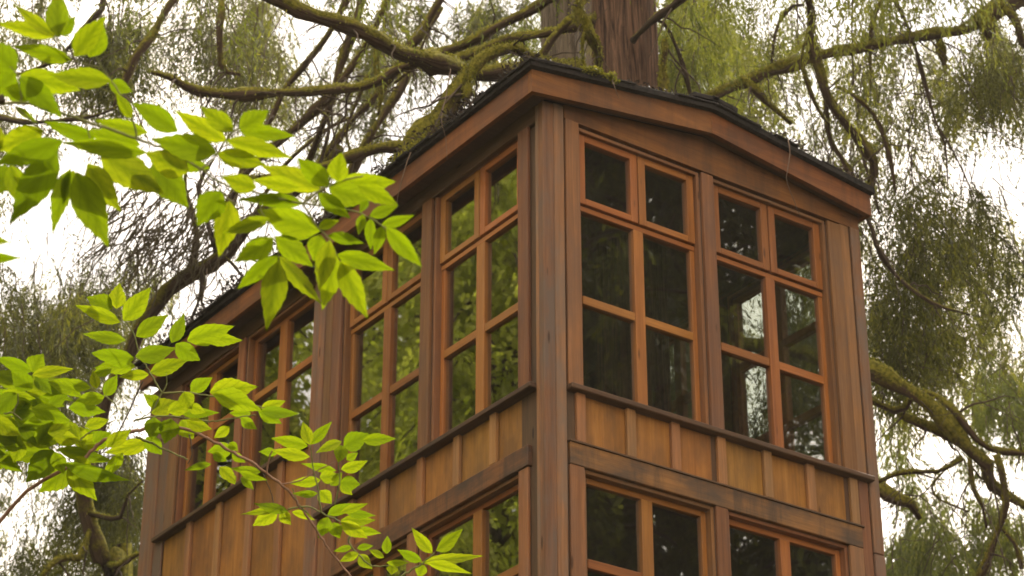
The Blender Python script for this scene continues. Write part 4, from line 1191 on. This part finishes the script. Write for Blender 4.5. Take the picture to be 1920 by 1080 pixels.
UL = """104 70 20 3 24;103 68 -12 42 30;110 68 108 -22 44;112 66 142 30 30;140 105 196 28 44;168 106 194 40 44;132 113 22 88 34;28 132 -25 75 52;28 136 -24 182 60;38 142 157 168 40;38 146 118 222 46;207 152 88 138 40;205 155 248 173 28;246 222 217 172 24;332 246 242 192 44;28 200 72 232 14;80 245 -15 285 50;116 264 -14 312 48;106 284 16 422 64;132 318 94 437 36;138 320 117 386 32;143 324 205 466 64;165 308 228 396 50;188 288 312 368 62;176 258 78 230 32;273 286 110 268 36;276 248 172 224 30;262 272 150 242 36;-20 330 30 350 60;-30 445 20 455 15;-40 480 38 484 20;424 264 325 208 40;437 245 374 198 38;450 240 504 206 44;450 245 556 256 32;425 263 552 296 36;405 286 282 260 52;352 322 272 286 56;290 300 353 386 62;408 288 502 313 38;480 352 414 332 36;415 360 369 425 56;430 378 412 483 50;505 410 413 438 28;512 446 438 496 42;598 355 490 310 42;560 352 470 340 32;616 348 556 292 40;633 341 636 286 40;568 382 444 372 28;598 432 478 394 56;598 362 658 412 32;598 427 636 412 20;638 342 744 343 44;618 352 698 374 50;672 348 749 387 34;694 405 748 386 24;716 421 778 404 22;725 428 791 502 34;717 424 701 479 24;695 410 693 470 22;680 402 673 441 20;690 376 674 400 16;615 442 686 455 22;633 478 739 506 34;640 490 690 600 44;618 452 597 548 40;628 478 605 582 42;525 482 605 577 30;522 490 502 621 50;520 480 446 546 36;515 445 593 502 40;600 440 586 492 38;0 240 -40 300 60;20 310 40 390 40;60 180 0 168 40;330 300 395 318 34"""
for i, s in enumerate(UL.split(';')):
    add_leaf(UB, *[float(q) for q in s.split()], D1+.1*math.sin(i*1.7), i)

D2 = 8.0
f2 = at(-500, 1000, 8.2)
LB_ = empty('leafy_shrub', (f2[0], f2[1], GROUND), 'tall shrub with smaller lime green leaves on brown arching stems at the lower left', 'shrub', 'leafy branches at the left')
stem(LB_, [(-480, 2200, 8.2), (-450, 1500, 8.2), (-250, 1200, 8.2), (-80, 1080, 8.1), (0, 980, 8.0), (45, 925, 8.0), (100, 890, 8.0), (160, 862, 8.0)], 12, 8.0, M_BSTEM, 'trunk')
for pts, w_, m_ in (([(150, 870), (190, 830), (225, 814), (265, 806), (305, 801), (340, 803), (368, 812), (400, 828), (432, 846), (470, 866), (500, 888), (532, 912), (556, 940), (577, 972), (600, 1005), (622, 1038), (665, 1090)], 7, M_BSTEM),
                    ([(-20, 760), (10, 775), (25, 775), (60, 805), (95, 842), (112, 855)], 4, M_GSTEM), ([(25, 775), (33, 755), (34, 738)], 4, M_GSTEM),
                    ([(303, 737), (292, 718), (277, 692), (262, 665), (252, 630), (238, 605), (222, 590)], 4, M_GSTEM), ([(303, 737), (350, 737), (420, 746), (480, 760), (520, 775)], 4, M_GSTEM),
                    ([(303, 737), (312, 722), (312, 700)], 3, M_GSTEM), ([(250, 790), (275, 783), (310, 780), (345, 784), (400, 790), (450, 782), (480, 778)], 4, M_GSTEM),
                    ([(303, 737), (285, 770), (262, 785)], 3, M_GSTEM), ([(196, 742), (215, 757), (220, 775)], 4, M_GSTEM), ([(255, 818), (290, 835), (320, 848), (352, 862)], 5, M_GSTEM),
                    ([(268, 715), (245, 765), (225, 805), (205, 835), (190, 850)], 3.5, M_TWIG), ([(145, 830), (165, 812), (190, 800), (215, 788)], 3, M_GSTEM),
                    ([(540, 955), (580, 950), (605, 963), (640, 980), (660, 1003)], 4, M_GSTEM), ([(660, 1003), (653, 1014), (668, 1035), (695, 1060), (730, 1060)], 4, M_GSTEM),
                    ([(602, 962), (597, 920), (588, 880), (582, 835)], 3.5, M_GSTEM), ([(628, 945), (637, 900), (634, 860), (642, 838)], 3, M_GSTEM), ([(735, 1090), (770, 1070), (792, 1056), (815, 1036)], 5, M_GSTEM),
                    ([(525, 908), (560, 902), (600, 880), (630, 865)], 3, M_BSTEM), ([(500, 888), (508, 850), (525, 838)], 4, M_BSTEM), ([(490, 880), (510, 930), (512, 955)], 2.5, M_TWIG),
                    ([(577, 962), (560, 945), (548, 915)], 3, M_GSTEM), ([(355, 815), (360, 850), (352, 870)], 3, M_TWIG)):
    stem(LB_, pts, w_, D2, m_)
LLS = """210 578 162 556 40;218 578 224 530 32;232 600 283 538 38;224 604 138 574 28;234 638 153 624 26;256 630 318 590 34;322 642 346 587 28;352 638 440 612 38;385 632 454 640 26;380 635 392 649 22;330 645 376 678 36;255 668 332 652 36;282 698 356 676 32;250 672 166 667 34;252 686 176 690 32;278 702 222 706 22;181 728 174 693 20;196 742 222 702 26;170 727 100 716 24;58 696 -12 672 28;60 697 80 663 38;62 702 137 690 22;40 712 169 730 30;50 722 142 752 28;90 812 135 800 26;30 740 -20 762 42;25 775 97 802 36;35 790 96 836 36;45 740 122 762 36;60 765 132 792 36;20 800 -15 832 36;60 800 18 862 42;100 845 48 906 50;105 850 -8 852 34;110 842 216 866 28;120 868 246 906 30;130 875 74 926 46;128 875 181 942 42;160 800 206 785 24;145 820 112 836 20;110 800 112 838 20;175 830 208 812 30;150 800 155 842 28;195 743 140 756 26;285 775 332 750 38;315 772 365 756 28;345 735 360 768 32;358 735 399 706 28;290 783 284 827 36;320 785 311 833 40;340 788 363 824 36;350 788 399 806 26;275 820 303 856 32;280 828 195 852 32;200 838 246 803 28;340 775 412 774 20;395 735 483 726 44;400 740 496 766 40;490 765 537 752 22;490 770 561 775 22;485 772 531 794 26;470 775 428 776 20;453 783 482 806 22;435 838 388 848 30;400 850 426 866 20;430 830 446 846 18;435 850 461 868 18;395 870 345 882 15;412 876 444 906 24;488 885 431 878 18;450 885 502 901 16;430 890 441 909 18;452 895 477 919 16;581 833 568 789 24;581 833 623 789 22;576 836 506 824 26;580 856 504 845 24;520 850 485 844 16;640 828 591 849 20;640 835 635 868 28;645 838 692 813 36;680 826 743 822 24;630 882 562 870 17;640 880 690 865 22;650 862 672 850 16;600 900 540 908 22;600 895 636 890 26;595 925 547 926 15;600 920 622 946 28;638 905 676 910 32;620 910 642 885 22;640 905 661 929 20;540 958 474 945 20;525 955 449 963 14;520 960 472 988 26;525 962 546 984 24;548 960 592 974 16;615 970 597 1011 28;625 980 637 1011 26;615 965 668 940 22;640 960 691 945 16;650 962 704 968 16;640 975 706 976 24;640 978 690 1011 28;665 995 716 999 18;660 1025 624 1034 13;672 1038 636 1053 18;674 1040 698 1067 24;670 1028 702 1023 13;725 1038 726 1003 19;790 1052 743 1031 20;810 1037 771 989 24;818 1032 871 993 26;790 1055 909 1041 22;800 1055 886 1073 20;795 1060 785 1084 24;735 1060 735 1078 22;725 1055 769 1057 13;720 1045 690 1030 14;30 830 -10 800 34;70 830 100 790 30;80 780 60 740 34;-10 700 60 728 34;0 790 50 820 40;-20 880 22 868 14;230 850 190 900 24;210 690 170 705 22;430 800 400 822 20;355 760 385 775 22;300 760 270 740 24"""
for _ in range(34):
    a_ = rng.uniform(0, 6.28); q_ = rng.uniform(55, 85)
    x_, y_ = rng.uniform(-20, 150), rng.uniform(705, 860)
    LLS += ';%.0f %.0f %.0f %.0f %.0f' % (x_, y_, x_+q_*math.cos(a_), y_+.55*q_*math.sin(a_)+6, q_*rng.uniform(.36, .48))
for i, s in enumerate(LLS.split(';')):
    add_leaf(LB_, *[float(q) for q in s.split()], D2+.15*math.sin(i*2.3), i+3)

# ------------------------------------------------------------------ thin volume added to lift the darks, standing in for lens flare
hm = bpy.data.materials.new('flare_veil')
hm.use_nodes = True
hn = hm.node_tree.nodes; hn.clear()
ho = hn.new('ShaderNodeOutputMaterial'); hv_ = hn.new('ShaderNodeVolumePrincipled')
hv_.inputs['Color'].default_value = (1.0, 0.93, 0.84, 1)
hv_.inputs['Density'].default_value = FLARE_HAZE
hv_.inputs['Anisotropy'].default_value = 0.2
hm.node_tree.links.new(hv_.outputs[0], ho.inputs['Volume'])
hv8 = [(x, y, z) for x in (-221, 221) for y in (-221, 221) for z in (GROUND-1.5, 23.0)]
hme = bpy.data.meshes.new('flare_haze')
hme.from_pydata(hv8, [], [(0, 1, 3, 2), (4, 6, 7, 5), (0, 4, 5, 1), (2, 3, 7, 6), (0, 2, 6, 4), (1, 5, 7, 3)])
hme.materials.append(hm)
flare_haze = bpy.data.objects.new('flare_haze', hme)
link(flare_haze)
flare_haze['kind'] = 'stuff'

SC.render.engine = 'CYCLES'
SC.cycles.max_bounces = 10
SC.cycles.transparent_max_bounces = 16
SC.cycles.caustics_reflective = False
SC.cycles.caustics_refractive = False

▸ Objective: Write out nothing but the lines from the start of the data through the line with "add_leaf(UB, *[float(q) for". Leave out the pictures.

▸ Exercise output:
The Blender Python script for this scene continues. Write part 4, from line 1191 on. This part finishes the script. Write for Blender 4.5. Take the picture to be 1920 by 1080 pixels.
UL = """104 70 20 3 24;103 68 -12 42 30;110 68 108 -22 44;112 66 142 30 30;140 105 196 28 44;168 106 194 40 44;132 113 22 88 34;28 132 -25 75 52;28 136 -24 182 60;38 142 157 168 40;38 146 118 222 46;207 152 88 138 40;205 155 248 173 28;246 222 217 172 24;332 246 242 192 44;28 200 72 232 14;80 245 -15 285 50;116 264 -14 312 48;106 284 16 422 64;132 318 94 437 36;138 320 117 386 32;143 324 205 466 64;165 308 228 396 50;188 288 312 368 62;176 258 78 230 32;273 286 110 268 36;276 248 172 224 30;262 272 150 242 36;-20 330 30 350 60;-30 445 20 455 15;-40 480 38 484 20;424 264 325 208 40;437 245 374 198 38;450 240 504 206 44;450 245 556 256 32;425 263 552 296 36;405 286 282 260 52;352 322 272 286 56;290 300 353 386 62;408 288 502 313 38;480 352 414 332 36;415 360 369 425 56;430 378 412 483 50;505 410 413 438 28;512 446 438 496 42;598 355 490 310 42;560 352 470 340 32;616 348 556 292 40;633 341 636 286 40;568 382 444 372 28;598 432 478 394 56;598 362 658 412 32;598 427 636 412 20;638 342 744 343 44;618 352 698 374 50;672 348 749 387 34;694 405 748 386 24;716 421 778 404 22;725 428 791 502 34;717 424 701 479 24;695 410 693 470 22;680 402 673 441 20;690 376 674 400 16;615 442 686 455 22;633 478 739 506 34;640 490 690 600 44;618 452 597 548 40;628 478 605 582 42;525 482 605 577 30;522 490 502 621 50;520 480 446 546 36;515 445 593 502 40;600 440 586 492 38;0 240 -40 300 60;20 310 40 390 40;60 180 0 168 40;330 300 395 318 34"""
for i, s in enumerate(UL.split(';')):
    add_leaf(UB, *[float(q) for q in s.split()], D1+.1*math.sin(i*1.7), i)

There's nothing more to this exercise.